例えばジョブ型の場合には、学生さんの採用はどうなるのでしょう。日本の場合では、新卒=ゼロとして「いかに育てていくか」がポイントになります。ある意味ではゼロであることは当然であっていきなりなんらかの結果をだすことまで求められるわけではないです。ですがジョブ型の場合にはそうはいかない。「企業においてなにができるか」がすべてだからです。結果として欧米では大学在中に平均して14ヶ月のインターンなどを経験して「自分のスキル」を磨くそうです。一体何のための大学なのか。。
ジョブ型とメンバーシップ型では、人事評価の仕方も賃金の決め方も違います。いろんな相違がありますが圧倒的に違うのが企業としての人事裁量です。
日本的雇用慣行としては、年功序列、終身雇用及び厳しい解雇制限などが指摘されます。いずれも企業にとっては、相当の負担になっています。「こういった古いスタイルではグローバル経済に太刀打ちできない」としてジョブ型がもてはやされるようなったという側面もあります。ですが企業としては、こういった負担を背負う見返りとしてかなり広範囲な人事裁量権を持っています。「では来月から福岡で」「来年からは経理部門へ」というのはあたりまえのように感じるかもしれません。ですがこれらはあくまでメンバーシップ型雇用だからこそ可能なものです。ジョブ型雇用では契約に定められたことをこえて指示をだすことはできません。なんだか窮屈に感じませんかね。
中小企業は、限られた人員のなかで経営をしています。専門性は欲しいですが専門性だけで経営ができるほどの余裕はないです。変化する環境に合わせて人員の配置を換えていくことこそ柔軟で勝てる組織と言えるでしょう。柔軟性を維持するのであればやはりメンバーシップ型雇用を基本に据えるほかないような気がします。

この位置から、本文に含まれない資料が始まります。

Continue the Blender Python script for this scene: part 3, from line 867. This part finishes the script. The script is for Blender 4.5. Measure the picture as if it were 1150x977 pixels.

それに僕個人としては、年功序列や終身雇用が決して批判されるべき制度であるとは考えられないです。年齢を重ねてパフォーマンスがあがらないからといって見限るような仕事場で一体誰が働きたいと思うでしょうか。「自社ではパフォーマンスが落ちたので新しい職場を探して」というのはやはり経営者のスタンスとして間違っていると考えます。社員としても長年勤めたうえでいきなり転職を求められても対応できないでしょう。「社員を守ろう」「社員とともに成長しよう」というのは変転する時代のなかでは陳腐な響きかもしれません。ですが長く残る思想は、それが本質を突いたものだからです。
双方のスタイルには、それぞれのメリットがあります。ですから「どちらがいい」と安易に結論づけることはできません。どういうスタイルにしても「社員を大事にしたい」というトップの素朴な思いがなければ画竜点睛を欠くということになりかねません。